Consider the following:

struct A { virtual void f() = 0 ; } ;
struct B : A { virtual void f() ; } ;
struct C : A { virtual void f() ; } ;
struct D : B, C {} ;

That's perfectly legal code, and only causes problems if you try
to call D::f(). On the other hand,

struct A { virtual void f() = 0 ; } ;
struct B : virtual A { virtual void f() ; } ;
struct C : virtual A { virtual void f() ; } ;
struct D : B, C {} ;

won't compile (at least with g++, but I think it's correct). On
the other hand, add a final virtual overrider in D (so that the
code will compile), and then write something like:

A* p = new D ;

and it's the version without the virtual inheritance which won't
compile.

> In that case you have to explicitly specify which one should
> be called by prefixing the function call with the class name,
> eg. B::show();

You don't get to specify what goes into the vtbl.

--
James Kanze (GABI Software) email:james.kanze@gmail.com
Conseils en informatique orientée objet/
Beratung in objektorientierter Datenverarbeitung
9 place Sémard, 78210 St.-Cyr-l'École, France, +33 (0)1 30 23 00 34

Juha Nieminen

11/25/2008 10:57:00 AM

0

James Kanze wrote:
> Consider the following:
>
> struct A { virtual void f() = 0 ; } ;
> struct B : A { virtual void f() ; } ;
> struct C : A { virtual void f() ; } ;
> struct D : B, C {} ;
>
> That's perfectly legal code, and only causes problems if you try
> to call D::f().
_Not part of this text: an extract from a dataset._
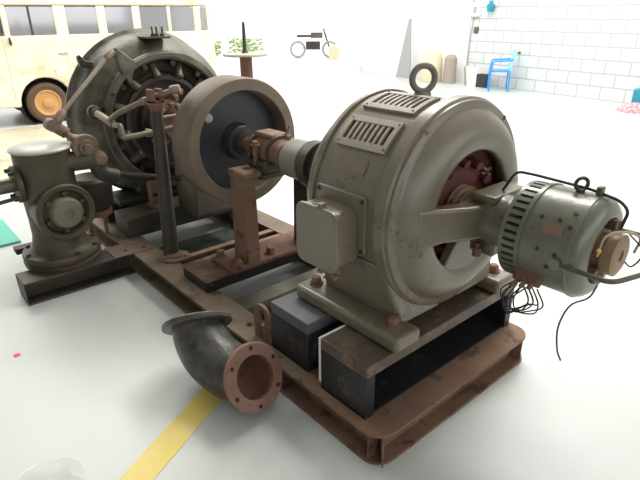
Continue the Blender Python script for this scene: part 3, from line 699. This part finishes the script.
# right: lever boss, ball
MB().lathe([(-.22, 0), (-.22, .05), (-.12, .055), (-.05, .075), (0, .082), (.01, .078), (.01, .05), (.03, .045), (.03, .028), (.055, .026), (.06, 0)], (-2.43, -.175, .885), X, 32).build('lever_boss', M['pipe2'], va, ang=40)
mb = MB().tube([(vx+.06, vy+.10, .80), (vx+.10, vy+.27, .80)], .062, 20)
mb.build('side_branch', M['valve'], va)
MB().lathe([(-.05, 0), (-.045, .03), (-.025, .048), (0, .054), (.025, .048), (.045, .03), (.05, 0)], (vx+.12, vy+.30, .80), X, 24).build('ball_cap', M['pipe2'], va)
MB().tube(fil([(vx+.1, vy+.28, .78), (vx+.11, vy+.30, .70), (vx+.10, vy+.40, .66)], .03), [.05]*99 if 0 else .05, 16).build('lower_elbow', M['iron'], va)
MB().box((vx-.28, vy-.24, .17), (vx-.20, vy+.0, .21)).build('side_tab', M['iron'], va, bevel=.004)
# auxiliary bowl behind the valve on two small legs
au = thing('oil_strainer', 'dark greasy strainer bowl on short legs between the valve and the round machine', 'strainer', (-2.78, -.08, .15))
MB().lathe([(0, 0), (0, .10), (.05, .13), (.22, .14), (.24, .125), (.24, 0)], (-2.78, -.08, .36), Z, 32).build('bowl', M['iron'], au)
MB().lathe([(0, 0), (0, .11), (.04, .11), (.04, 0)], (-2.78, -.08, .32), Z, 28).build('bowl_base', M['rust_red'], au)
for y_ in (-.06, .05): MB().box((-2.80, -.08+y_-.012, .15), (-2.77, -.08+y_+.012, .33)).build('leg', M['rust'], au)
MB().tube([(-2.70, -.05, .64), (-2.45, .45, .55)], .02, 12).build('drain_pipe', M['iron'], au)

# ------------------------------------------------------------------ elbow pipe on the floor
ELC = {}
def elbow():
    # from the upright flange (faces up) round to the flange facing camera right
    t = thing('pipe_elbow', 'loose black pipe elbow with rusty drilled flange lying on the yellow floor line', 'pipe elbow', (-.85, -.28, 0))
    # measured centres
    A = V((-1.01, -.235, .285)); nA = V((-.604, .275, .66)).normalized()
    B = V((-.614, -.185, .176)); nB = V((.885, .111, .42)).normalized()
    P = []
    k1, k2 = .17, .17
    p0, p3 = A, B; p1 = A - nA*k1; p2 = B - nB*k2
    for i in range(25):
        u = i/24; P.append(p0*(1-u)**3 + p1*3*u*(1-u)**2 + p2*3*u*u*(1-u) + p3*u**3)
    R_ = [.122 + .008*math.sin(PI*i/24) for i in range(25)]
    # outer skin + bore as one closed shell
    outer = MB().tube(P, R_, 40, cap=False); outer.tube(P, [r-.022 for r in R_], 40, cap=False)
    outer.build('elbow_body', M['elbow'], t, ang=60)
    MB().tube(P, [r-.0225 for r in R_], 32, cap=False).build('bore', M['rust_red'], t, ang=60)
    MB().lathe([(-.014, .11), (-.014, .162), (-.008, .167), (.008, .167), (.014, .162), (.014, .108)], A, nA, 56, closed=True).build('upper_flange', M['elbow'], t)
    fl = MB().lathe([(-.012, .098), (-.012, .150), (-.008, .154), (.006, .154), (.011, .149), (.011, .098)], B, nB, 56, closed=True).build('front_flange', mat('pinkish_rusty_flange', (.24, .125, .088), (.29, .165, .12), (.14, .07, .05), .08, 14, .7, .1, 6, .3, 60), t)
    a, s, u = frame(nB); mb = MB()
    for k in range(6):
        g = 2*PI*(k+.3)/6; c = B + (s*math.cos(g) + u*math.sin(g))*.129; mb.nxt().cyl(c + a*.0105, c + a*.0125, .0095, n=12)
    mb.build('bolt_hole', M['vandark'], fl)
    return t
elbow()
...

On the other hand,
>
> struct A { virtual void f() = 0 ; } ;
> struct B : virtual A { virtual void f() ; } ;
> struct C : virtual A { virtual void f() ; } ;
> struct D : B, C {} ;
>
> won't compile (at least with g++, but I think it's correct). On
> the other hand, add a final virtual overrider in D (so that the
> code will compile), and then write something like:
>
> A* p = new D ;
>
> and it's the version without the virtual inheritance which won't
> compile.

I didn't think of that situation. Thanks for pointing it out.